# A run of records
####################

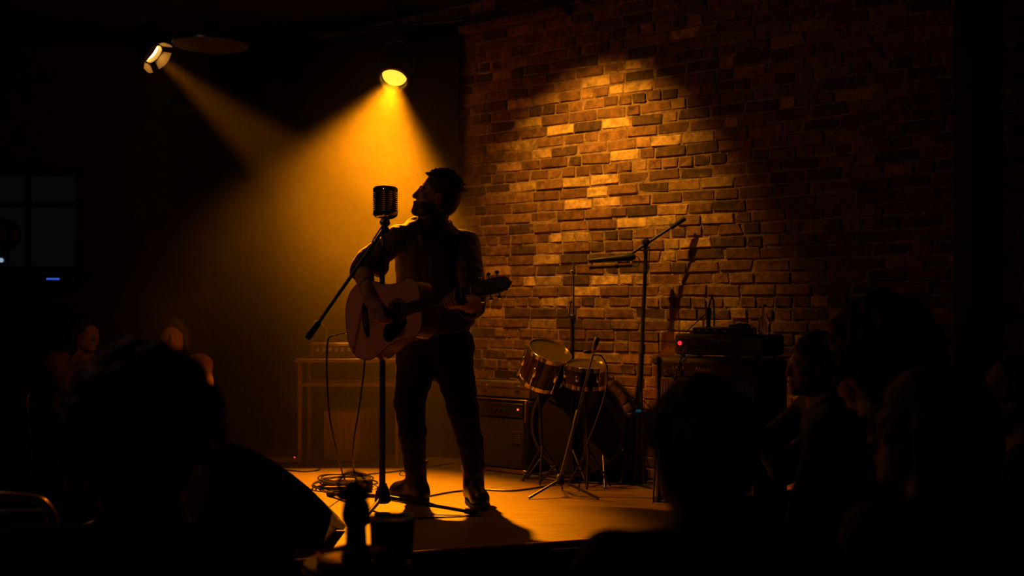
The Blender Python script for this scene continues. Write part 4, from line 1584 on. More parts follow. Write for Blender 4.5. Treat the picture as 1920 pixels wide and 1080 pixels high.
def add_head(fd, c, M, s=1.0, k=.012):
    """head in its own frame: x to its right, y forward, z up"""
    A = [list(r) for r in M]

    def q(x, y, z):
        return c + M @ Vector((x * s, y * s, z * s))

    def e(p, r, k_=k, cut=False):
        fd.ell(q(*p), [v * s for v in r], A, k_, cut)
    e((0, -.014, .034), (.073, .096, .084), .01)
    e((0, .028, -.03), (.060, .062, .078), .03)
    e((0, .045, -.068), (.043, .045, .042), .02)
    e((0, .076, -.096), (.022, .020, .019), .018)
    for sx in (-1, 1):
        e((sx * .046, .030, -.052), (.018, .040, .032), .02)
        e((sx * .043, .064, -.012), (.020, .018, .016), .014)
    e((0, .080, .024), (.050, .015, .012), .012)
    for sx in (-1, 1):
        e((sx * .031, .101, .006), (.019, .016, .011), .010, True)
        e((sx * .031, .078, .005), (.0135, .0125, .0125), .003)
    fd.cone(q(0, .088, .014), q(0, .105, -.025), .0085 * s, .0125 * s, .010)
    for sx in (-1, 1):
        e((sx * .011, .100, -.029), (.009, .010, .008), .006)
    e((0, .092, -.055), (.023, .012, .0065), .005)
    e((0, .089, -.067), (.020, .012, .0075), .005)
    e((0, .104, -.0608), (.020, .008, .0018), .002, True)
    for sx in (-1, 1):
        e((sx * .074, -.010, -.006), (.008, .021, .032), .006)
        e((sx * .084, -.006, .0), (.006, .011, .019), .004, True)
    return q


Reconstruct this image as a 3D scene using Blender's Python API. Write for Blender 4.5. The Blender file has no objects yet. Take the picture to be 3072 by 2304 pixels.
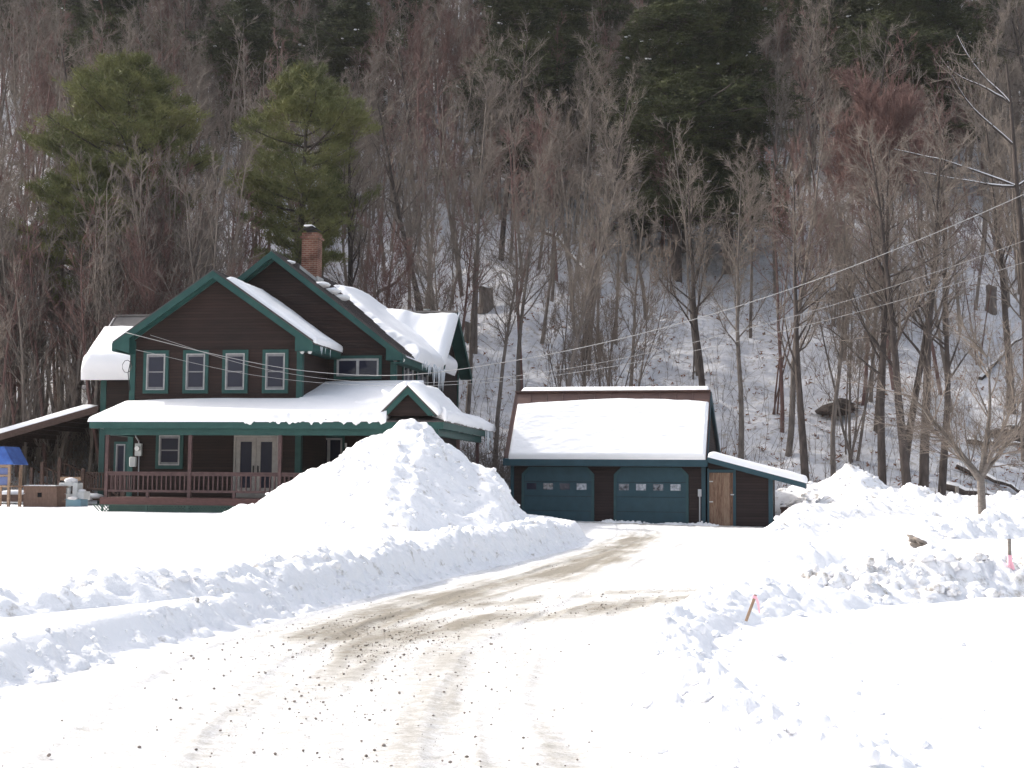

####################

# EXERCISE AIM
Write out every line from the entries where "scene" appears.

# ANSWER TO THE PROBLEM
The Blender Python script for this scene continues. Write part 4, from line 1584 on. More parts follow. Write for Blender 4.5. Treat the picture as 1920 pixels wide and 1080 pixels high.
Reconstruct this image as a 3D scene using Blender's Python API. Write for Blender 4.5. The Blender file has no objects yet. Take the picture to be 3072 by 2304 pixels.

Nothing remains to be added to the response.